Assim, qual contribuinte que, possuindo decisão judicial transitada em julgado e habilitada na RFB, optaria por não efetuar a compensação apenas com base no receio de uma possível modulação? Parece não ser pertinente considerar essa possibilidade, até porque estaria em curso o prazo prescricional para utilização do crédito reconhecido judicialmente. No mais, o contribuinte teria confiado em princípios basilares do ordenamento, como segurança jurídica, imutabilidade da coisa julgada e proteção da confiança.

Ressalta-se que o princípio da proteção da confiança, como bem definido pelo então ministro do STF Celso de Mello, existe com a finalidade de preservar “situações já consolidadas no passado e anteriores aos marcos temporais definidos pelo próprio Tribunal” [4]. Assim, parece-nos equivocada a aplicação da penalidade moratória, decorrente da qualificação do pagamento como em atraso. Novamente, a extinção do crédito foi promovida pela transmissão da declaração de compensação, sendo o contribuinte vítima de uma mudança da situação fática do crédito que era assegurado por decisão transitada em julgado.

Identificamos que essa questão já foi apresentada por contribuintes em ações rescisórias promovidas pela União no âmbito do Tribunal Regional Federal da 4ª Região, mas não foi analisada por questões processuais relacionadas ao procedimento da ação rescisória. Há ressalva, contudo, de que, caso houvesse aplicação da referida multa, caberia ao contribuinte exercer seu direito de defesa, administrativa ou judicialmente. Nesse sentido:

De qualquer forma, eventual cobrança indevida de encargos fiscais e moratórios autorizará ao contribuinte impugnação administrativa e judicial do lançamento (TRF4, ARS 5018064-52.2022.4.04.0000, Primeira Seção, relator Leandro Paulsen, juntado aos autos em 17/08/2022).
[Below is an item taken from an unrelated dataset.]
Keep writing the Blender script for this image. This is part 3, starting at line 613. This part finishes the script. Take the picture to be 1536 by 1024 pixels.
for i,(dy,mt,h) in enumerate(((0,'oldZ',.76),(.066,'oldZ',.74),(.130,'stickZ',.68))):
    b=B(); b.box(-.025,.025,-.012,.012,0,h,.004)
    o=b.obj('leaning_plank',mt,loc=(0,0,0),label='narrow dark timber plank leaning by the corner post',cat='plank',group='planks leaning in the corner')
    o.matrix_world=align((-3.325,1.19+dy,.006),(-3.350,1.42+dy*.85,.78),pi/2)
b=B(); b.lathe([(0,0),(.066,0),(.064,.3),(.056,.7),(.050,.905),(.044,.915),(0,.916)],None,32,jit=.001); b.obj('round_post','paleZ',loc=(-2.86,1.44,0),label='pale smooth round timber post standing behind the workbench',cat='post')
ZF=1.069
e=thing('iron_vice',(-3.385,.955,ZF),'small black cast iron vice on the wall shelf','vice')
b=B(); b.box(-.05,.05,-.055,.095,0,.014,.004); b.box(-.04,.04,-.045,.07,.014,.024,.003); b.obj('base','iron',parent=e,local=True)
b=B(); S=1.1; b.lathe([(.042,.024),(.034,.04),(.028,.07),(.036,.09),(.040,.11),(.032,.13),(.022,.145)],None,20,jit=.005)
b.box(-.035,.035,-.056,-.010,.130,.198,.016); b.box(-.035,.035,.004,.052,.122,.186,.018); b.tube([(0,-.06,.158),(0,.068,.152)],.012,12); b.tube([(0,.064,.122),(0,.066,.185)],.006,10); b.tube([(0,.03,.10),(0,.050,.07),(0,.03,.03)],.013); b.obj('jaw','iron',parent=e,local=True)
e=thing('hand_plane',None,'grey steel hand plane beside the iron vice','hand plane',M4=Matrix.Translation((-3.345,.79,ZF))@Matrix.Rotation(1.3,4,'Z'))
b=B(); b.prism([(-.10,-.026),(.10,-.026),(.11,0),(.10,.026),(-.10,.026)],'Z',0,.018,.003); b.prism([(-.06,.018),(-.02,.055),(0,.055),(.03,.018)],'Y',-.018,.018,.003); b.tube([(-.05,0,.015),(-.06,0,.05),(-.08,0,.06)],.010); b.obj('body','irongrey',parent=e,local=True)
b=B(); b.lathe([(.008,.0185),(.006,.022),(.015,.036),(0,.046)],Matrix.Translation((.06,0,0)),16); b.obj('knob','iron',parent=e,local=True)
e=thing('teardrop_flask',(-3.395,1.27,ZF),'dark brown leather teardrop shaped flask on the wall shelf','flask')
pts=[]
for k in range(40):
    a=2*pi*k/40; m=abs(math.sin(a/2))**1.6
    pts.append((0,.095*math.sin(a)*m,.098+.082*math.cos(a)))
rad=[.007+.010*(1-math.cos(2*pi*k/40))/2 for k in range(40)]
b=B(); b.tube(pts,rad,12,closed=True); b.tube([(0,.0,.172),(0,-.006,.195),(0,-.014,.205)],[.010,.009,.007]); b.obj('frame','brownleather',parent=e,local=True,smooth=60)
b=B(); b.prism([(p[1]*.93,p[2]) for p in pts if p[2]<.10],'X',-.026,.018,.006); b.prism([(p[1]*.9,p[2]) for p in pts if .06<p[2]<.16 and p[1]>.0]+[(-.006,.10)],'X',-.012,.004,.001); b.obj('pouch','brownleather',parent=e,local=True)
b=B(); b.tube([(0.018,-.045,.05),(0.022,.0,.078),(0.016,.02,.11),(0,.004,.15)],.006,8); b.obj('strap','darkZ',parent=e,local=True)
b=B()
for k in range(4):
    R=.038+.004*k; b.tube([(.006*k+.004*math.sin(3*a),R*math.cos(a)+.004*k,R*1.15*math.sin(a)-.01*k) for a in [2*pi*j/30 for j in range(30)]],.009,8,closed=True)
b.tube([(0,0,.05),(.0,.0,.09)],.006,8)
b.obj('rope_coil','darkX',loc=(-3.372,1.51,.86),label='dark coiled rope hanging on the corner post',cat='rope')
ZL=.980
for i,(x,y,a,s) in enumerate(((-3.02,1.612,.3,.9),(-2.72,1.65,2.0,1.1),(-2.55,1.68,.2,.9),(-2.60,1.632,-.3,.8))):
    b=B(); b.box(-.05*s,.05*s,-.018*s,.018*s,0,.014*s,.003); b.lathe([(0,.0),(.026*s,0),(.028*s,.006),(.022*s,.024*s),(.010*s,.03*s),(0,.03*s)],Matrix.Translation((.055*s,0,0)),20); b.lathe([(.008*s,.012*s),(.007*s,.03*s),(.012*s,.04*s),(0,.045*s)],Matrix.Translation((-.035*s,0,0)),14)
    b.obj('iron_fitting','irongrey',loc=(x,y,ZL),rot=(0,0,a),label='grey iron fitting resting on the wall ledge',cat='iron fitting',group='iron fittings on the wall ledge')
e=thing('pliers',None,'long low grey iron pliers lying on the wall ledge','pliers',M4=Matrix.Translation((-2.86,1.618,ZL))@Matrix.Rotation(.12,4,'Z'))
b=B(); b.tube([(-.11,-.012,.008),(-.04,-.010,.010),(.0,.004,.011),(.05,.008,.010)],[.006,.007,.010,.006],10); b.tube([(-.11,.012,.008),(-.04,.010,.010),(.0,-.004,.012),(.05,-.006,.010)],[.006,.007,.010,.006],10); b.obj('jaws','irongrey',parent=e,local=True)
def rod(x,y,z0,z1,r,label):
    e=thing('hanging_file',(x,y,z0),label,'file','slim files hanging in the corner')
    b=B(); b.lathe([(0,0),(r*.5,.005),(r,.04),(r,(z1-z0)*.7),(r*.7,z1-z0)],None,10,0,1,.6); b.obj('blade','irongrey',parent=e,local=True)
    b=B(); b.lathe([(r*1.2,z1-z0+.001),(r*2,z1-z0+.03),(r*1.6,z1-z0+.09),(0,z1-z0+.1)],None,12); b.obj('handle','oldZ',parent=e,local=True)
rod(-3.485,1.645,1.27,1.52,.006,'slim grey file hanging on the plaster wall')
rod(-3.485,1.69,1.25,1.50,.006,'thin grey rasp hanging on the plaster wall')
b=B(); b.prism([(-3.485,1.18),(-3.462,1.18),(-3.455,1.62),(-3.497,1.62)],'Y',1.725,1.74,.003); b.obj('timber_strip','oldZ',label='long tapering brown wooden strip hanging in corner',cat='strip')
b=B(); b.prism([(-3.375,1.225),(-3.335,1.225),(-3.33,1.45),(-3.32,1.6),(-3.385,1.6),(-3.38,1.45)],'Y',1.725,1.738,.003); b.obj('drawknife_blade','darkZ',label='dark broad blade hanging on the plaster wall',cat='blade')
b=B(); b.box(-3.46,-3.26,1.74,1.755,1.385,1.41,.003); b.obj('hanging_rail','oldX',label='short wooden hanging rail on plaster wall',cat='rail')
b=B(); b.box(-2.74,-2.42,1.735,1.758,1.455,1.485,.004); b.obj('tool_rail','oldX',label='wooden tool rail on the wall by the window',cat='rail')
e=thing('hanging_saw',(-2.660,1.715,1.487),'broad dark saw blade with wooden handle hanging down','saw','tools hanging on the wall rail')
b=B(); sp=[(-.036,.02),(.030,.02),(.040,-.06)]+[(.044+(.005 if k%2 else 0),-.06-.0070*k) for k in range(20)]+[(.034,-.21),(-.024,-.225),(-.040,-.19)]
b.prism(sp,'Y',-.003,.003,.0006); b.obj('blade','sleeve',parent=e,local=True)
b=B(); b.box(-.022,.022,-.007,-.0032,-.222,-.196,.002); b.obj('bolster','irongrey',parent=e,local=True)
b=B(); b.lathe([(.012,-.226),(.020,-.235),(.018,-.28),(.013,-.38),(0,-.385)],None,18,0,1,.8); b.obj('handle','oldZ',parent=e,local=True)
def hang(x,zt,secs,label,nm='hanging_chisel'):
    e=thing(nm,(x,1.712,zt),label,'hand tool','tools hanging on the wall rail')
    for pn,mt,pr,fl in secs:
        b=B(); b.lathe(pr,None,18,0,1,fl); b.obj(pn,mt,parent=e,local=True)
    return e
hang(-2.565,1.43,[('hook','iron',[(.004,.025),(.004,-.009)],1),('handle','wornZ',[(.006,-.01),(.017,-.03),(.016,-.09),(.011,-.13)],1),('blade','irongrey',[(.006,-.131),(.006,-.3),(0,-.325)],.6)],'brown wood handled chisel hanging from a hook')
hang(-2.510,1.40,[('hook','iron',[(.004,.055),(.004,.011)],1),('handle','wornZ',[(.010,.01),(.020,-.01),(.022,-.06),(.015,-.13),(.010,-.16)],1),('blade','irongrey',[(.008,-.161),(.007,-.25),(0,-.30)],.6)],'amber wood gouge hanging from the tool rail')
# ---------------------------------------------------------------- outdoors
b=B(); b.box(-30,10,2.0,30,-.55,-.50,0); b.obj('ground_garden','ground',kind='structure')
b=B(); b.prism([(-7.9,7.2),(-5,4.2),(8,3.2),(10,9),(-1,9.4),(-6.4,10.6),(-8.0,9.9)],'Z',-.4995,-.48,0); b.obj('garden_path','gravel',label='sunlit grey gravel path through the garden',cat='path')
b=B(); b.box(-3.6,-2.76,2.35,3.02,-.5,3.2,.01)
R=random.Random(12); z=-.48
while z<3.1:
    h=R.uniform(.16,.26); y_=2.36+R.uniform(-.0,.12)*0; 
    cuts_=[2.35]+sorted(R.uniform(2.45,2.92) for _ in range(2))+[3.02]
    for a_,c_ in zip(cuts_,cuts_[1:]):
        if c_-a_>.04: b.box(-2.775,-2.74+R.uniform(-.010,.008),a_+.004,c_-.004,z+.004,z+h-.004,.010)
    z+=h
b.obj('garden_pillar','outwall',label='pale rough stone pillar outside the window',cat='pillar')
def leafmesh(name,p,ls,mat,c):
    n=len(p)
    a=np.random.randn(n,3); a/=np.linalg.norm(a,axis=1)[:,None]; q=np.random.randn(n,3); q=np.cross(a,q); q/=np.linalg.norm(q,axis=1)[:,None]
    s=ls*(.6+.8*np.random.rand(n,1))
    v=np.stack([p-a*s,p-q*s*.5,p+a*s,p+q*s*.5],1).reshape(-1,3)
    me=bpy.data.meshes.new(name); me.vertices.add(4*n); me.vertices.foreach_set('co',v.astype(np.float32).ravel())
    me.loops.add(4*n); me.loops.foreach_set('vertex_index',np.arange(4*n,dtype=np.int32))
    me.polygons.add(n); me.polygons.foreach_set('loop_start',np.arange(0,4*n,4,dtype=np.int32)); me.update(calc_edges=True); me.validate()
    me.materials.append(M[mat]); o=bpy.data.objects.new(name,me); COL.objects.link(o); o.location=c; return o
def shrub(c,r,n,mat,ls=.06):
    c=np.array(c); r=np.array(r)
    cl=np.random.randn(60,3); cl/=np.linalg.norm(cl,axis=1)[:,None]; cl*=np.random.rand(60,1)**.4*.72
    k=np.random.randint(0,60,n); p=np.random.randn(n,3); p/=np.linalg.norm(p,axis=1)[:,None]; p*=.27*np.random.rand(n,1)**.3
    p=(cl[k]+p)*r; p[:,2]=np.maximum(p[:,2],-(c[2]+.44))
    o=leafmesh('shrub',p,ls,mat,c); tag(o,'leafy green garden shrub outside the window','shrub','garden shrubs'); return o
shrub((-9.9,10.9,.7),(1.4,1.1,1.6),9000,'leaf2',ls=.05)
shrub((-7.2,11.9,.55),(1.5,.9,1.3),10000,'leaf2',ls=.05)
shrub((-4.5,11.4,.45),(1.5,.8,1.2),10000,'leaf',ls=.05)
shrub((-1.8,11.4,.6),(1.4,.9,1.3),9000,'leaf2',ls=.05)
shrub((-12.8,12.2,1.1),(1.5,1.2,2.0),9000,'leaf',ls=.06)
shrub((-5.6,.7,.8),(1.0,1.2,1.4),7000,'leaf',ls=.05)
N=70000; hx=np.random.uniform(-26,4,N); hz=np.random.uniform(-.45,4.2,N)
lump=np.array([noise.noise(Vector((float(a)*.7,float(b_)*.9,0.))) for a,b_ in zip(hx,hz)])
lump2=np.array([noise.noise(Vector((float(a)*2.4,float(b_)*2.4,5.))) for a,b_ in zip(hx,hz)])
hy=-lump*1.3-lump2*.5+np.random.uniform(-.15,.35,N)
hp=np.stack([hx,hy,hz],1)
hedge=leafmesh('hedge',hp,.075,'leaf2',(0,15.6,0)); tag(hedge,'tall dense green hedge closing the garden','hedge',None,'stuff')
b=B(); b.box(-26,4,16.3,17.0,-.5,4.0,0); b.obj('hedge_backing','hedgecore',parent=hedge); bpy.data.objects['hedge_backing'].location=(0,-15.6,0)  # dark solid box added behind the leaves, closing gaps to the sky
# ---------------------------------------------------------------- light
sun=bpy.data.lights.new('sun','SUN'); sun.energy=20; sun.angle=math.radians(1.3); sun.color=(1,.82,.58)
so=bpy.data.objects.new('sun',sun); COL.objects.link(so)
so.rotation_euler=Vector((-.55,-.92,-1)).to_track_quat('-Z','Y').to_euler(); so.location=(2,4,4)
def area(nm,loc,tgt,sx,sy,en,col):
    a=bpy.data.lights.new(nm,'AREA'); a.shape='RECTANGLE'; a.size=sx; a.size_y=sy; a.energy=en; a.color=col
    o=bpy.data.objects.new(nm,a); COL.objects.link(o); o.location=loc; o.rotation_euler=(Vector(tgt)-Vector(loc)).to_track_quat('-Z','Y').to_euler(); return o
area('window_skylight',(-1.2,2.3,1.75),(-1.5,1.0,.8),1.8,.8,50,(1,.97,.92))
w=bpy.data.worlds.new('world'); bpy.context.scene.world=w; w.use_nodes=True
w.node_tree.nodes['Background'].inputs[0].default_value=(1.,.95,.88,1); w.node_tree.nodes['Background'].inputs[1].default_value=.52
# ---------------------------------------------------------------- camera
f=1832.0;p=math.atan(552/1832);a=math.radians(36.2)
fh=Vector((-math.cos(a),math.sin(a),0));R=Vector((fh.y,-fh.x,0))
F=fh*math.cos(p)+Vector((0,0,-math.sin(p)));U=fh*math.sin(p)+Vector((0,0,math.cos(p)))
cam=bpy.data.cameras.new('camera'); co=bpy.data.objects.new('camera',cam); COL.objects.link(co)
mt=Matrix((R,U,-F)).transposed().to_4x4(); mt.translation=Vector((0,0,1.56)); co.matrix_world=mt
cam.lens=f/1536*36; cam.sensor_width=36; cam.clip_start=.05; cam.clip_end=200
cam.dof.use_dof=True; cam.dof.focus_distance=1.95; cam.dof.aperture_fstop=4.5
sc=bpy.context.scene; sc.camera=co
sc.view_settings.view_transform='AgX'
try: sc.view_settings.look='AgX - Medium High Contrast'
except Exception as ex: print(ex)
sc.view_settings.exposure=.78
No âmbito do Tribunal Regional Federal da 3ª Região, localizamos julgado de relatoria do desembargador federal Marcelo Saraiva, na qual restou registrado que os efeitos da decisão proferida na rescisória não deveriam retroagir “para a contagem de encargos moratórios ou punitivos sobre os créditos tributários eventualmente compensados na vigência da coisa julgada ora parcialmente desconstituída” [5]. Essa determinação foi condicionada à auto regularização do contribuinte dentro do prazo de trinta dias da decisão, em linha com o comando do artigo 63, parágrafo 2º, da Lei nº 9.430/1996, usualmente aplicada para os casos em que ocorre revogação de uma decisão provisória no processo.

Para os demais casos, como a atividade da Receita Federal do Brasil é plenamente vinculada com à lei, é de se esperar a aplicação de multa moratória quando da não homologação de compensações, cabendo aos futuros julgadores, administrativos e judiciais, o dever de verificar sua pertinência. Reiteramos, nesta conclusão, nossas considerações de que não teria havido mora por parte do contribuinte e, sim, uma hipótese excepcional em que o crédito perde sua eficácia em decorrência da modulação dos efeitos e da propositura de ação rescisória, fatos que seriam posteriores ao levantamento e aproveitamento do crédito.

[1] Previsão no artigo 61 e parágrafos da Lei nº: 9430/1196

[2] “A multa moratória visa corrigir os danos decorrentes da impontualidade, e não sancionar o inadimplemento”. [RE 79.625, relator ministro Cordeiro Guerra, P, j. 14-8-1975, DJ de 8-7-1976.]

[3] O artigo 1.040, inciso III, do Código de Processo Civil determina que ao ser publicado o acórdão paradigma, caso não haja determinação de suspensão dos processos, os Tribunais deverão retornar o julgamento dos processos suspensos e deverão aplicar a tese firmada.

[4] MS 26603/DF – Distrito Federal. Julgamento em 04.10.2007. Publicação em 19.12.2008. Tribunal Pleno. Relator: ministro Celso de Mello.

[5] TRF 3ª Região, 2ª Seção, AR – AÇÃO RESCISÓRIA – 5010561-07.2022.4.03.0000, relator desembargador Federal Marcelo Mesquita Saraiva, julgado em 13/06/2023, DJEN DATA: 19/06/2023.